Start Information provided

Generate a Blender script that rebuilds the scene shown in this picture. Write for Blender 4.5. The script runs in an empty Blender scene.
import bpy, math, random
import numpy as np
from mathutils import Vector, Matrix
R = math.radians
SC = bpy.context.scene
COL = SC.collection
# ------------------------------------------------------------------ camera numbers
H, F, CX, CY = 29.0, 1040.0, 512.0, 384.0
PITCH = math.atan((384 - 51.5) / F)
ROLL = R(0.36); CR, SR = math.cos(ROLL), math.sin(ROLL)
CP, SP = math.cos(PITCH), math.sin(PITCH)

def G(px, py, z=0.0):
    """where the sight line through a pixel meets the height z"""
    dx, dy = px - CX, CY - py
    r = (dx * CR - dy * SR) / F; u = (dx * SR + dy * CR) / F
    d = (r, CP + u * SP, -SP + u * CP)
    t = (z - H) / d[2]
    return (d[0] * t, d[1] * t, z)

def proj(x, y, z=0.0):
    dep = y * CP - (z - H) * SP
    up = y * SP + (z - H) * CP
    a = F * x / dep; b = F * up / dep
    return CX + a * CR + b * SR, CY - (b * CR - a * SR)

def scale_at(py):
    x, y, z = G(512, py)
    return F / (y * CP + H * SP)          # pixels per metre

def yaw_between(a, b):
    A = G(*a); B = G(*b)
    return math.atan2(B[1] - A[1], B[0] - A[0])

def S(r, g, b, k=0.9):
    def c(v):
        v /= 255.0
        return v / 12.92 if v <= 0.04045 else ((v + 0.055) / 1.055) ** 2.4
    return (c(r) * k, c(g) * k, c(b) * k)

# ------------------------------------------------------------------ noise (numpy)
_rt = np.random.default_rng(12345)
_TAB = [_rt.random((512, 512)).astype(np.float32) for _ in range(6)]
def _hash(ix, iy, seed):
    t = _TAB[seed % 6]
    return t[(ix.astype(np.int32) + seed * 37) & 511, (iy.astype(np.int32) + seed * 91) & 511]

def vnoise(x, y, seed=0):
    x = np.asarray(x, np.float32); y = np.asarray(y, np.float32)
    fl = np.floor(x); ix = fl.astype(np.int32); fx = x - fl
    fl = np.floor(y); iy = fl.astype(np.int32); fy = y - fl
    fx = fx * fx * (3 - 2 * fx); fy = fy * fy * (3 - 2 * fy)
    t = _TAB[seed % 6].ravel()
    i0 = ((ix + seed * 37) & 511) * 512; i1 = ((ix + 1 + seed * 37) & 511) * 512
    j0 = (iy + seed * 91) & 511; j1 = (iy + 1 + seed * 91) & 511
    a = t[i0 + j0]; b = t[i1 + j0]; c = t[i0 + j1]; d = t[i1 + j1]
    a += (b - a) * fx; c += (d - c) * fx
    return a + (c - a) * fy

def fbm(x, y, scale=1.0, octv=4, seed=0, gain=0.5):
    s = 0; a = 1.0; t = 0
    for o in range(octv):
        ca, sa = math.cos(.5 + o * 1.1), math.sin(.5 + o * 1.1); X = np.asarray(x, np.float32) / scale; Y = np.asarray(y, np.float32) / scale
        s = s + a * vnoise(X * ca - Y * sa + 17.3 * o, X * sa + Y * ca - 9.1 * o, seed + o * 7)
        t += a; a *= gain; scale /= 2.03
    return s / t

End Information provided

§ Task details
Quote the data above verbatim from its first line to the line that includes "CP, SP = math.cos(PITCH), math.sin(PITCH)", with both boundary lines retained.

§ Exercise response
Generate a Blender script that rebuilds the scene shown in this picture. Write for Blender 4.5. The script runs in an empty Blender scene.
import bpy, math, random
import numpy as np
from mathutils import Vector, Matrix
R = math.radians
SC = bpy.context.scene
COL = SC.collection
# ------------------------------------------------------------------ camera numbers
H, F, CX, CY = 29.0, 1040.0, 512.0, 384.0
PITCH = math.atan((384 - 51.5) / F)
ROLL = R(0.36); CR, SR = math.cos(ROLL), math.sin(ROLL)
CP, SP = math.cos(PITCH), math.sin(PITCH)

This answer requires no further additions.